A aquarela de Thomas Ender (1793-1875), em que o artista vienense se autorretratou ao lado dos naturalistas Spix e Martius, é um registro precioso que pertence a um conjunto adquirido há oito décadas pela Biblioteca Nacional: seu caderno de viagem, com trabalhos brasileiros tomados do natural. Trata-se de uma obra paralela e secreta que o jovem austríaco copilou para o seu protetor, o Príncipe de Metternich. Desse álbum de 144 páginas com 244 ilustrações, a aquarela de viagem é a mais bem acabada.

São desenhos e esboços aquarelados que o artista vienense realizou durante os 10 meses que esteve no Brasil, entre 1817-1818. Realizadas em pleno Reino Unido, elas fazem parte do conjunto produzido nas primeiras décadas do século XIX, cujos registros trazem o que há de mais precioso na iconografia brasileira. Sua obra gravada, ilustra os livros Reise in Brasilien (Spix e Martius, 1823-1831), Flora Brasiliensis (Martius, 1829) e Reise im Inneren von Brasilien (Pohl, 1832-1837).
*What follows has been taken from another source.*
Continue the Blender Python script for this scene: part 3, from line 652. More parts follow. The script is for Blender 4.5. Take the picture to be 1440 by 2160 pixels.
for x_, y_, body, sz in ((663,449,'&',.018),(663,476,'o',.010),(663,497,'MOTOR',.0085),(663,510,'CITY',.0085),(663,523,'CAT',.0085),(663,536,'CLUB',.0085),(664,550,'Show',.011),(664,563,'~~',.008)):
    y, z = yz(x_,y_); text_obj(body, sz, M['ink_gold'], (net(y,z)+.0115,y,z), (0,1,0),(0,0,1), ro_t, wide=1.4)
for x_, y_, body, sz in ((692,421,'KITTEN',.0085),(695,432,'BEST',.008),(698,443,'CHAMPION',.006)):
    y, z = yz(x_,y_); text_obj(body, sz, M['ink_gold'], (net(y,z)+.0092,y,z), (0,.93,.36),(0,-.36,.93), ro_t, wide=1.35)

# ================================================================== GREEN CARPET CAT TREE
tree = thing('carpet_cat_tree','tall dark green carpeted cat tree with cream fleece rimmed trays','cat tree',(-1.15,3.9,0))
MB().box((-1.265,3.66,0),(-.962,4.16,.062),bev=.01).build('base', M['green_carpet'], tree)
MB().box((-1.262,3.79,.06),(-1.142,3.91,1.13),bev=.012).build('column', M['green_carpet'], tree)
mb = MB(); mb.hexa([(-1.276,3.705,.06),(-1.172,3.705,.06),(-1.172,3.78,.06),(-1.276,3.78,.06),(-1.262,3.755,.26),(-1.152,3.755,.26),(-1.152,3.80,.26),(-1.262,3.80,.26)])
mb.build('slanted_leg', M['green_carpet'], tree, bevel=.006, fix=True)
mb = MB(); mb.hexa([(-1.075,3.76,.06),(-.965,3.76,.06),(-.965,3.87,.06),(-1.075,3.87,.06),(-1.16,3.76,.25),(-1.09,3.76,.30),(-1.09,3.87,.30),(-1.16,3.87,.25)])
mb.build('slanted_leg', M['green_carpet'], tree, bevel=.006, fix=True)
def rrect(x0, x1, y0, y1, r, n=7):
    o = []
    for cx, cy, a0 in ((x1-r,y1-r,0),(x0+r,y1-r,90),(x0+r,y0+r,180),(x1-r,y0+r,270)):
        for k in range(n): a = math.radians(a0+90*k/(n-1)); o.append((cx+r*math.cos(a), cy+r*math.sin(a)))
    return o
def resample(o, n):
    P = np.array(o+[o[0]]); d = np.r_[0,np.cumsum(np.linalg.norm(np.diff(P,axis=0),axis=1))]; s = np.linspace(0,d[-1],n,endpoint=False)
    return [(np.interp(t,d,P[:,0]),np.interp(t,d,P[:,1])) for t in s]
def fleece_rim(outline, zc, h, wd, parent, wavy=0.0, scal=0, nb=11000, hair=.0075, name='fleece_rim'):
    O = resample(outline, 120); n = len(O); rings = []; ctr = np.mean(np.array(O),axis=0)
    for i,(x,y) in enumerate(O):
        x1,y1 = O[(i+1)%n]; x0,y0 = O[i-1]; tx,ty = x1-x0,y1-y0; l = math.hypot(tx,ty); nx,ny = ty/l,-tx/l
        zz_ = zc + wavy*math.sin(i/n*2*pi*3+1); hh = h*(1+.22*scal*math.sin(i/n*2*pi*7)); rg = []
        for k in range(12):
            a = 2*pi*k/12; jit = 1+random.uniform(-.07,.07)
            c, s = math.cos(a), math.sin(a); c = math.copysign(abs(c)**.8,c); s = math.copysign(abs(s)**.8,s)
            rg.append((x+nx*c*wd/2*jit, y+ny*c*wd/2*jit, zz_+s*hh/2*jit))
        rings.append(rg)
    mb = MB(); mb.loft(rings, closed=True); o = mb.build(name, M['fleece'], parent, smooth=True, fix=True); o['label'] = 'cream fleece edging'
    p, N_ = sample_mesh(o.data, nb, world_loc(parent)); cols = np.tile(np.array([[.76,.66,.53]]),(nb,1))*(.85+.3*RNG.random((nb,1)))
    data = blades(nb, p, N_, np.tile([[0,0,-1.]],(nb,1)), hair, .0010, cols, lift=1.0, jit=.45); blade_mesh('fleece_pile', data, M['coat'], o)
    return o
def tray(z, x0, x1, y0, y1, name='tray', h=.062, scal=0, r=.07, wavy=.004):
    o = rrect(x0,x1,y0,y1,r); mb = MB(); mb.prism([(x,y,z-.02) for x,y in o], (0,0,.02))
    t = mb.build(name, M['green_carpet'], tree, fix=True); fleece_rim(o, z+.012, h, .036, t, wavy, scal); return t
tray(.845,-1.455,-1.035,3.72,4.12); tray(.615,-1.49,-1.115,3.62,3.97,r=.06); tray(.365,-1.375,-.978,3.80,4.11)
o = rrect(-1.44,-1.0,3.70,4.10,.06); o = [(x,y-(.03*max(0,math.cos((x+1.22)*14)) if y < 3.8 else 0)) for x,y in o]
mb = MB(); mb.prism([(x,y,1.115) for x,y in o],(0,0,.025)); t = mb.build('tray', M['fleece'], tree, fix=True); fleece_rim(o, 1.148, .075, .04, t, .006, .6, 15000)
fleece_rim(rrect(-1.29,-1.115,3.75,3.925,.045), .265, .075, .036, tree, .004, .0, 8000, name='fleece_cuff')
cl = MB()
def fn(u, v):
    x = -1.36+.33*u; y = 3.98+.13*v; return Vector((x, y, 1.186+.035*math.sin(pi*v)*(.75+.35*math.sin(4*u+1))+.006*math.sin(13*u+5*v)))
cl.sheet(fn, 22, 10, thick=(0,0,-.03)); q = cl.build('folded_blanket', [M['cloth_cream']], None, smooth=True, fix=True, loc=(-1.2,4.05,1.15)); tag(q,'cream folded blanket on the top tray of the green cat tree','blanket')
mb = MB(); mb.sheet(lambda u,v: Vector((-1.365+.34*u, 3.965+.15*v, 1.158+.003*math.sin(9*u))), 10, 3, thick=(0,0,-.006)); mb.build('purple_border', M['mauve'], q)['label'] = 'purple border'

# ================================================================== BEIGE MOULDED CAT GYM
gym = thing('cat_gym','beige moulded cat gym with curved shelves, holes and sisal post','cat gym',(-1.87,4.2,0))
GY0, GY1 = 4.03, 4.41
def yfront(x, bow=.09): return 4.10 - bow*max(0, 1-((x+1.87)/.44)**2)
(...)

De todos os artistas viajantes, foi Ender o mais realista. A semelhança entre o austríaco e seu contemporâneo Debret surge quando registram na mesma época os mesmos cenários, paisagens e tipos “costumbristas”. Já os estilos podem ser comparados com as duas aquarelas do artista francês selecionadas para esta exposição: Negro feiticeiro e Enterro de um cavaleiro da Ordem de Cristo.